> [Task requirements] Copy the data precisely, character for character, and leave out every picture.

> [Provided material]
──────────────────────────────

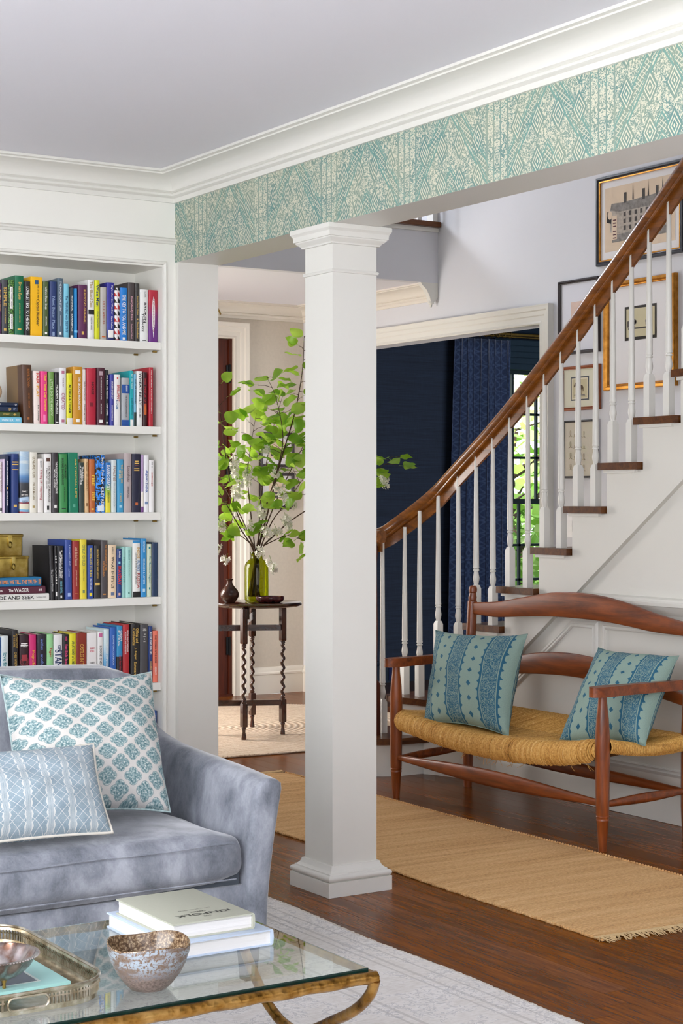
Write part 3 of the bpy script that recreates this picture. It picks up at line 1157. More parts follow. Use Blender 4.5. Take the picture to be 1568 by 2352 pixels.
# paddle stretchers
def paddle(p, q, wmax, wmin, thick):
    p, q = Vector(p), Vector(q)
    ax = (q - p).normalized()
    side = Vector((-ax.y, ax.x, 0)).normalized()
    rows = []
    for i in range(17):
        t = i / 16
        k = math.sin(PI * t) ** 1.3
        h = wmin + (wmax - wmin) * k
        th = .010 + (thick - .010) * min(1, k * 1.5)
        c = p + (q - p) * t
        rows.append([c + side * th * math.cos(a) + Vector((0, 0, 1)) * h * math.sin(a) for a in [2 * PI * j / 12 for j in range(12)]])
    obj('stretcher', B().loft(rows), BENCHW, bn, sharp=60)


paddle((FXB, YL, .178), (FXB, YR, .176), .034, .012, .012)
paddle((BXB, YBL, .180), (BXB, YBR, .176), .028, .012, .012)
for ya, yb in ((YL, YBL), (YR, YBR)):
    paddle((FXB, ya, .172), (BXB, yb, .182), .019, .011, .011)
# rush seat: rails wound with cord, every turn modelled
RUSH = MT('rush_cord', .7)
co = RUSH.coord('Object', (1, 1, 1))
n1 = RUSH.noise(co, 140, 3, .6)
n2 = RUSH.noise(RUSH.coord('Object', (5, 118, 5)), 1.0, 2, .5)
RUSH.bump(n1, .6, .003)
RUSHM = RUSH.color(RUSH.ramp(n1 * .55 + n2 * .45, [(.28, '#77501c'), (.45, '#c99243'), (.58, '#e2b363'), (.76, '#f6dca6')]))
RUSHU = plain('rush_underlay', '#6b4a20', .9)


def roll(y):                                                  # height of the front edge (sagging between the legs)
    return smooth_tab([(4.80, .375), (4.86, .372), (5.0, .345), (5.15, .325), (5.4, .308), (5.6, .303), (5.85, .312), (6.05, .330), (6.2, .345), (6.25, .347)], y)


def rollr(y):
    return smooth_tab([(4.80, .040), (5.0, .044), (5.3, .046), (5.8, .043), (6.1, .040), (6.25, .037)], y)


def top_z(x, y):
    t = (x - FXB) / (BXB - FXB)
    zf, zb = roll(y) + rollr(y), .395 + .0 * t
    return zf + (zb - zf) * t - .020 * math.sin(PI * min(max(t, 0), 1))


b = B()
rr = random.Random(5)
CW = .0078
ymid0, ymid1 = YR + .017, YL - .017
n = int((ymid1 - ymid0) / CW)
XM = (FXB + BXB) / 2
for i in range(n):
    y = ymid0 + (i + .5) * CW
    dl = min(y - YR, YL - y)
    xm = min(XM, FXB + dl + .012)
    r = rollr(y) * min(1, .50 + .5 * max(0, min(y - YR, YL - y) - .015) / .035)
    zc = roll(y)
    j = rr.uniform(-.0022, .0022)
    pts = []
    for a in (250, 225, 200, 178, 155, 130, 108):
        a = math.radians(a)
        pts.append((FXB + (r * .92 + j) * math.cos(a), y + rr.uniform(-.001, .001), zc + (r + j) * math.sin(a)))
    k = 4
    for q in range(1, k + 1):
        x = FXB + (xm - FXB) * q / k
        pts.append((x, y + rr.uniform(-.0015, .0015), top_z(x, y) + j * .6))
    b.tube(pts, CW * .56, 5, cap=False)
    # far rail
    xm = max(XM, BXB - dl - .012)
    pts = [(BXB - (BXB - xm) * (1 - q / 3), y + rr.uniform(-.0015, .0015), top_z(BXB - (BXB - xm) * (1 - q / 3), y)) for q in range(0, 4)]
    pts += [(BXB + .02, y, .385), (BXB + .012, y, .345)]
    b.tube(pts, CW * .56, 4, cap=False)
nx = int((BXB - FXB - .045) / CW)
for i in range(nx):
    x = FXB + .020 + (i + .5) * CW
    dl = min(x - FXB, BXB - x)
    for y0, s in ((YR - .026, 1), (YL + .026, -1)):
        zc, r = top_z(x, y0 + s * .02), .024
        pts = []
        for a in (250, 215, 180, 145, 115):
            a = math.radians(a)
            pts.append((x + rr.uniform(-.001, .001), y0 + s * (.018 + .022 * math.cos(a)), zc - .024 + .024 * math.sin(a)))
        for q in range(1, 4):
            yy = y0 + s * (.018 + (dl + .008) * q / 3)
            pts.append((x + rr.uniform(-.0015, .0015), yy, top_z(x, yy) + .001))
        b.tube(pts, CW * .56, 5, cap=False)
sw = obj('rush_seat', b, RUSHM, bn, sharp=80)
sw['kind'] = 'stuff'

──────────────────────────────

> [Output below]
Write part 3 of the bpy script that recreates this picture. It picks up at line 1157. More parts follow. Use Blender 4.5. Take the picture to be 1568 by 2352 pixels.
# paddle stretchers
def paddle(p, q, wmax, wmin, thick):
    p, q = Vector(p), Vector(q)
    ax = (q - p).normalized()
    side = Vector((-ax.y, ax.x, 0)).normalized()
    rows = []
    for i in range(17):
        t = i / 16
        k = math.sin(PI * t) ** 1.3
        h = wmin + (wmax - wmin) * k
        th = .010 + (thick - .010) * min(1, k * 1.5)
        c = p + (q - p) * t
        rows.append([c + side * th * math.cos(a) + Vector((0, 0, 1)) * h * math.sin(a) for a in [2 * PI * j / 12 for j in range(12)]])
    obj('stretcher', B().loft(rows), BENCHW, bn, sharp=60)


paddle((FXB, YL, .178), (FXB, YR, .176), .034, .012, .012)
paddle((BXB, YBL, .180), (BXB, YBR, .176), .028, .012, .012)
for ya, yb in ((YL, YBL), (YR, YBR)):
    paddle((FXB, ya, .172), (BXB, yb, .182), .019, .011, .011)
# rush seat: rails wound with cord, every turn modelled
RUSH = MT('rush_cord', .7)
co = RUSH.coord('Object', (1, 1, 1))
n1 = RUSH.noise(co, 140, 3, .6)
n2 = RUSH.noise(RUSH.coord('Object', (5, 118, 5)), 1.0, 2, .5)
RUSH.bump(n1, .6, .003)
RUSHM = RUSH.color(RUSH.ramp(n1 * .55 + n2 * .45, [(.28, '#77501c'), (.45, '#c99243'), (.58, '#e2b363'), (.76, '#f6dca6')]))
RUSHU = plain('rush_underlay', '#6b4a20', .9)


def roll(y):                                                  # height of the front edge (sagging between the legs)
    return smooth_tab([(4.80, .375), (4.86, .372), (5.0, .345), (5.15, .325), (5.4, .308), (5.6, .303), (5.85, .312), (6.05, .330), (6.2, .345), (6.25, .347)], y)


def rollr(y):
    return smooth_tab([(4.80, .040), (5.0, .044), (5.3, .046), (5.8, .043), (6.1, .040), (6.25, .037)], y)


def top_z(x, y):
    t = (x - FXB) / (BXB - FXB)
    zf, zb = roll(y) + rollr(y), .395 + .0 * t
    return zf + (zb - zf) * t - .020 * math.sin(PI * min(max(t, 0), 1))


b = B()
rr = random.Random(5)
CW = .0078
ymid0, ymid1 = YR + .017, YL - .017
n = int((ymid1 - ymid0) / CW)
XM = (FXB + BXB) / 2
for i in range(n):
    y = ymid0 + (i + .5) * CW
    dl = min(y - YR, YL - y)
    xm = min(XM, FXB + dl + .012)
    r = rollr(y) * min(1, .50 + .5 * max(0, min(y - YR, YL - y) - .015) / .035)
    zc = roll(y)
    j = rr.uniform(-.0022, .0022)
    pts = []
    for a in (250, 225, 200, 178, 155, 130, 108):
        a = math.radians(a)
        pts.append((FXB + (r * .92 + j) * math.cos(a), y + rr.uniform(-.001, .001), zc + (r + j) * math.sin(a)))
    k = 4
    for q in range(1, k + 1):
        x = FXB + (xm - FXB) * q / k
        pts.append((x, y + rr.uniform(-.0015, .0015), top_z(x, y) + j * .6))
    b.tube(pts, CW * .56, 5, cap=False)
    # far rail
    xm = max(XM, BXB - dl - .012)
    pts = [(BXB - (BXB - xm) * (1 - q / 3), y + rr.uniform(-.0015, .0015), top_z(BXB - (BXB - xm) * (1 - q / 3), y)) for q in range(0, 4)]
    pts += [(BXB + .02, y, .385), (BXB + .012, y, .345)]
    b.tube(pts, CW * .56, 4, cap=False)
nx = int((BXB - FXB - .045) / CW)
for i in range(nx):
    x = FXB + .020 + (i + .5) * CW
    dl = min(x - FXB, BXB - x)
    for y0, s in ((YR - .026, 1), (YL + .026, -1)):
        zc, r = top_z(x, y0 + s * .02), .024
        pts = []
        for a in (250, 215, 180, 145, 115):
            a = math.radians(a)
            pts.append((x + rr.uniform(-.001, .001), y0 + s * (.018 + .022 * math.cos(a)), zc - .024 + .024 * math.sin(a)))
        for q in range(1, 4):
            yy = y0 + s * (.018 + (dl + .008) * q / 3)
            pts.append((x + rr.uniform(-.0015, .0015), yy, top_z(x, yy) + .001))
        b.tube(pts, CW * .56, 5, cap=False)
sw = obj('rush_seat', b, RUSHM, bn, sharp=80)
sw['kind'] = 'stuff'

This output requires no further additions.